-- start --

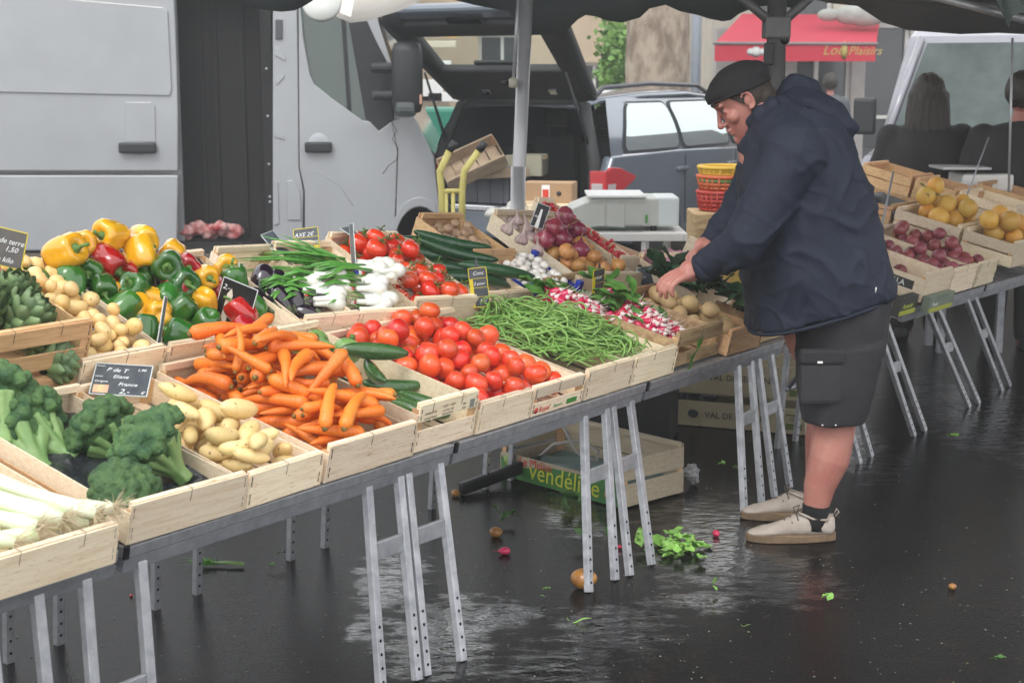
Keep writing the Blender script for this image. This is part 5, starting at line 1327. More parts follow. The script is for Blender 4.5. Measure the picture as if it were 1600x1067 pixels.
# cucumbers: lie along the crate, tips to the lower right
p = Pile(cM('cuc'), .29, .46, .03)
for j, (x, y, a) in enumerate(((.10, .36, -28), (.16, .22, -32), (.12, .14, -20), (.17, .30, -38), (.20, .12, -24), (.13, .42, -25), (.19, .36, -30))):
    R = (Euler((0, 0, R_(a))).to_matrix() @ Euler((0, R_(90), 0)).to_matrix())
    link('cucumber', KIND['cucumber'][j % 3][0], None, p.put('cucumber', j % 3, x, y, R, 1.0), ['cucumber lying along the back left of its crate', 'cucumber in the middle of the bottom layer', 'cucumber lowest at the front, near the price board', 'cucumber across the middle, tip towards the mushrooms', 'front cucumber lying on the others', 'cucumber on top at the very back', 'topmost cucumber in the middle of the crate'][j], 'cucumber', 'cucumbers')
# mushrooms
p = Pile(MBL, .27, .27, .032)
for o in heap(p, 'white_mushroom', 70, 'white button mushroom in the blue tray', 'mushroom', 'white button mushrooms', rot='up', tgt=mound(.27, .27, .03, 0), tries=5):
    pass
p = Pile(cM('cham'), .22, .34, .03)
heap(p, 'brown_mushroom', 34, 'brown mushroom in the crate at the back', 'mushroom', 'brown mushrooms', rot='up', tgt=mound(.22, .34, .03, 0), tries=5)
p = Pile(cM('berry'), .10, .58, .05)
heap(p, 'berry', 90, 'small red berry in the narrow crate', 'berry', 'red berries', tgt=None, tries=3)

# peppers
def pepper_mesh(i, m):
    rs = np.random.RandomState(i + 50); lob = 3 if i % 3 == 0 else 4
    q = MB(); prof = []; H = .088 + .012 * rs.rand(); r = .042 + .003 * rs.rand(); n = 14
    P = [(.12, .84), (.34, .93), (.62, .985), (.85, .94), (.98, .80), (1.0, .60), (.97, .40), (.90, .22), (.80, .10), (.62, .02), (.40, .0), (.18, .06), (.06, .10)]
    def fn(a, t): 
        c = abs(math.cos(lob * a / 2 + i)); return (.84 + .20 * c ** .55) * (1 + .05 * math.sin(a + i))
    q.lathe([(x * r, (y - .5) * H) for x, y in P], 32, fn=fn)
    me = q.mesh('pepper', [m]); lumpy(me, .006, 20, i * 2.3)
    return me
def stem_mesh(i):
    q = MB(); q.lathe([(.016, .036), (.013, .041), (.006, .045), (.0045, .055)], 9, fn=lambda a, t: 1 + (.2 * math.cos(5 * a) if t < .4 else 0)); q.tube([(0, 0, .053), (.003, .001, .062), (.010, .002, .072)], [.0046, .0042, .0055], 8)
    return q.mesh('stem', PSTEM)
PEP = {}
for nm, m in (('yellow', PEPY), ('green', PEPG), ('red', PEPR)): PEP[nm] = [pepper_mesh(i, m) for i in range(4)]
STM = stem_mesh(0)
KIND['pepper'] = [(None, [((0, 0, -.006), .040)])]
def pep(colr, Y, px, py, rot, k=1.0, label='', i=0):
    k *= 1.02; o = link('pepper', PEP[colr][i], None, Matrix.LocRotScale(at(px, py, Y), Euler([R_(a) for a in rot]), Vector((k, k, k))), label, 'pepper')
    link('stem', STM, o); return o
def pv(u, v, w=.12):
    return (MT2 @ Vector((u, v, w))).y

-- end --

### [Work to complete]
All the material shown above is to be copied exactly, with no pictures carried over.

### [Output]
Keep writing the Blender script for this image. This is part 5, starting at line 1327. More parts follow. The script is for Blender 4.5. Measure the picture as if it were 1600x1067 pixels.
# cucumbers: lie along the crate, tips to the lower right
p = Pile(cM('cuc'), .29, .46, .03)
for j, (x, y, a) in enumerate(((.10, .36, -28), (.16, .22, -32), (.12, .14, -20), (.17, .30, -38), (.20, .12, -24), (.13, .42, -25), (.19, .36, -30))):
    R = (Euler((0, 0, R_(a))).to_matrix() @ Euler((0, R_(90), 0)).to_matrix())
    link('cucumber', KIND['cucumber'][j % 3][0], None, p.put('cucumber', j % 3, x, y, R, 1.0), ['cucumber lying along the back left of its crate', 'cucumber in the middle of the bottom layer', 'cucumber lowest at the front, near the price board', 'cucumber across the middle, tip towards the mushrooms', 'front cucumber lying on the others', 'cucumber on top at the very back', 'topmost cucumber in the middle of the crate'][j], 'cucumber', 'cucumbers')
# mushrooms
p = Pile(MBL, .27, .27, .032)
for o in heap(p, 'white_mushroom', 70, 'white button mushroom in the blue tray', 'mushroom', 'white button mushrooms', rot='up', tgt=mound(.27, .27, .03, 0), tries=5):
    pass
p = Pile(cM('cham'), .22, .34, .03)
heap(p, 'brown_mushroom', 34, 'brown mushroom in the crate at the back', 'mushroom', 'brown mushrooms', rot='up', tgt=mound(.22, .34, .03, 0), tries=5)
p = Pile(cM('berry'), .10, .58, .05)
heap(p, 'berry', 90, 'small red berry in the narrow crate', 'berry', 'red berries', tgt=None, tries=3)

# peppers
def pepper_mesh(i, m):
    rs = np.random.RandomState(i + 50); lob = 3 if i % 3 == 0 else 4
    q = MB(); prof = []; H = .088 + .012 * rs.rand(); r = .042 + .003 * rs.rand(); n = 14
    P = [(.12, .84), (.34, .93), (.62, .985), (.85, .94), (.98, .80), (1.0, .60), (.97, .40), (.90, .22), (.80, .10), (.62, .02), (.40, .0), (.18, .06), (.06, .10)]
    def fn(a, t): 
        c = abs(math.cos(lob * a / 2 + i)); return (.84 + .20 * c ** .55) * (1 + .05 * math.sin(a + i))
    q.lathe([(x * r, (y - .5) * H) for x, y in P], 32, fn=fn)
    me = q.mesh('pepper', [m]); lumpy(me, .006, 20, i * 2.3)
    return me
def stem_mesh(i):
    q = MB(); q.lathe([(.016, .036), (.013, .041), (.006, .045), (.0045, .055)], 9, fn=lambda a, t: 1 + (.2 * math.cos(5 * a) if t < .4 else 0)); q.tube([(0, 0, .053), (.003, .001, .062), (.010, .002, .072)], [.0046, .0042, .0055], 8)
    return q.mesh('stem', PSTEM)
PEP = {}
for nm, m in (('yellow', PEPY), ('green', PEPG), ('red', PEPR)): PEP[nm] = [pepper_mesh(i, m) for i in range(4)]
STM = stem_mesh(0)
KIND['pepper'] = [(None, [((0, 0, -.006), .040)])]
def pep(colr, Y, px, py, rot, k=1.0, label='', i=0):
    k *= 1.02; o = link('pepper', PEP[colr][i], None, Matrix.LocRotScale(at(px, py, Y), Euler([R_(a) for a in rot]), Vector((k, k, k))), label, 'pepper')
    link('stem', STM, o); return o
def pv(u, v, w=.12):
    return (MT2 @ Vector((u, v, w))).y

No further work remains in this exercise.